There's a system set up that protects people profiting off of your work or tainting your brand image. If you spend bucketfulls of cash developing and promoting a video game, someone else isn't allowed to come along, slap the same or very similar name on their inferior product, and leach sales off of you while making your product look bad. I don't see how that's a bad thing.

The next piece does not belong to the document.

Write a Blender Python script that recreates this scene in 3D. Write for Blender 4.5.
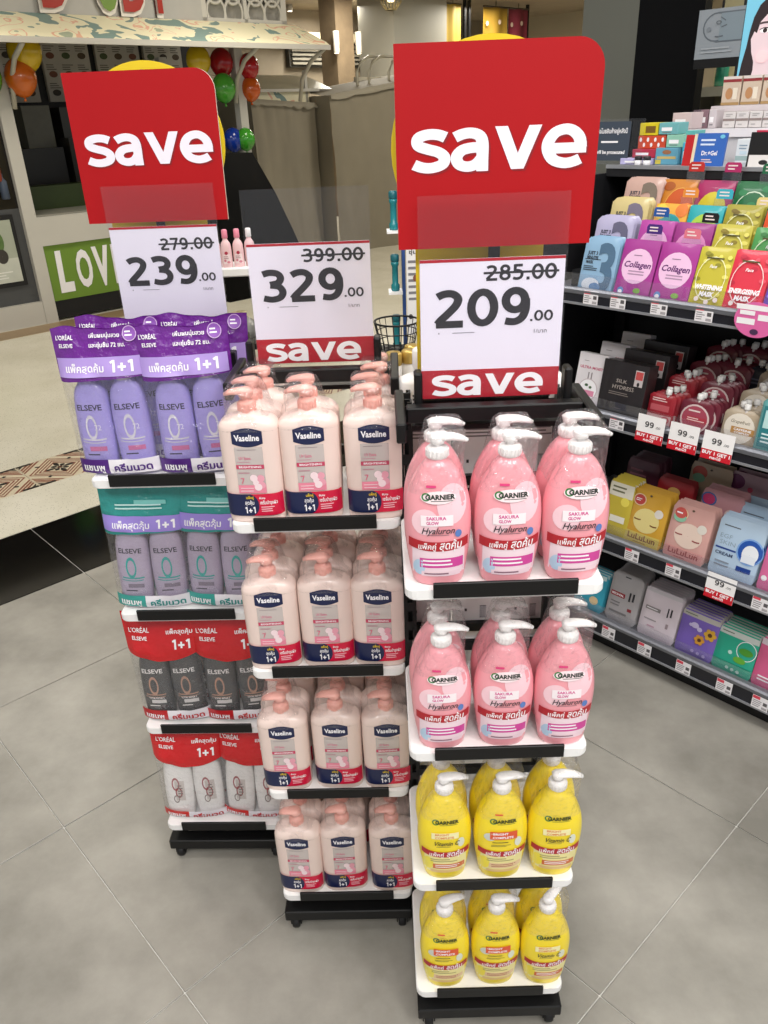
import bpy, math, random
from mathutils import Vector, Matrix, noise

random.seed(7)
SC = bpy.context.scene
COL = SC.collection
PI = math.pi
for o_ in list(bpy.data.objects):
    bpy.data.objects.remove(o_)

# ------------------------------------------------------------------ camera
F_PX, PITCH, ROLL, EYE = 790.48, math.radians(26.737), math.radians(-2.3335), 1.6049
cd = bpy.data.cameras.new('camera')
cd.sensor_fit = 'VERTICAL'
cd.sensor_height = 24.0
cd.lens = 24.0 * F_PX / 1024.0
cd.clip_start = 0.02
cd.clip_end = 80
cam = bpy.data.objects.new('camera', cd)
COL.objects.link(cam)
fw = Vector((0, math.cos(PITCH), -math.sin(PITCH)))
up = Vector((0, math.sin(PITCH), math.cos(PITCH)))
rt = Vector((1, 0, 0))
r2 = math.cos(ROLL) * rt + math.sin(ROLL) * up
u2 = -math.sin(ROLL) * rt + math.cos(ROLL) * up
mw = Matrix((r2, u2, -fw)).transposed().to_4x4()
mw.translation = Vector((0, 0, EYE))
cam.matrix_world = mw
SC.camera = cam

# ------------------------------------------------------------------ world, exposure
SC.view_settings.view_transform = 'Standard'
SC.view_settings.look = 'None'
SC.view_settings.exposure = -0.02
SC.view_settings.gamma = 1.0
SC.view_settings.use_curve_mapping = False
SC.cycles.transparent_max_bounces = 32
SC.cycles.max_bounces = 8
wd = bpy.data.worlds.new('world')
SC.world = wd
wd.use_nodes = True
wd.node_tree.nodes['Background'].inputs[0].default_value = (0.95, 0.97, 1.0, 1)
wd.node_tree.nodes['Background'].inputs[1].default_value = 0.55

# frames: the floor tiles give the axes.  a runs with e1, b with e2 (both metres)
PHI = -0.83382
OX, OY = -0.85486, 1.46374
E1 = Vector((math.cos(PHI), math.sin(PHI), 0))
E2 = Vector((-math.sin(PHI), math.cos(PHI), 0))
OT = Vector((OX, OY, 0))
def AB(a, b, z=0.0): return OT + E1 * a + E2 * b + Vector((0, 0, z))
OG = Vector((0.86, 1.95, 0))                       # gondola: u with e1, v with e2
def G(u, v, z=0.0): return OG + E1 * u + E2 * v + Vector((0, 0, z))
RK = PHI + PI / 2                                  # kiosk frame: x = b, y = -a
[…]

It's protecting producers and consumers alike. You know that when you go to the store and buy something, it's actually what you think you're getting. The producers know no one else is profiting off of their advertising or established good will, and no one is tainting the image of their company. Who is losing, other than people trying to rip off consumers to make a quick buck?
Hypothetical:
Mojang makes Scrolls and Bethesda says, "no, that's cool." Then ID makes a game called Ancient Scrolls, and Bethesda says, "that's kind of pushing it, but okay." Then EA makes a game called Eldest Scrolls, and Bethesda says, "nope, not cool, suing!" Obviously (I think) EA is infringing on Bethesda's name. However, what happens when they get to court and the judge wants to know why Bethesda is suing EA for their obvious infringement, but not suing ID for their, he believes, obvious infringement? It looks to him like Bethesda isn't actually interested in preserving their name. It looks like Bethesda just has a beef with EA.
By suing Mojang, Bethesda is establishing a precedent. Bethesda is showing, in court, that it has a vested in the name it owns. It doesn't matter that the courts didn't agree with them. What's important is that the legal system decided that the name wasn't an infringement, Bethesda didn't decide it wasn't an infringement.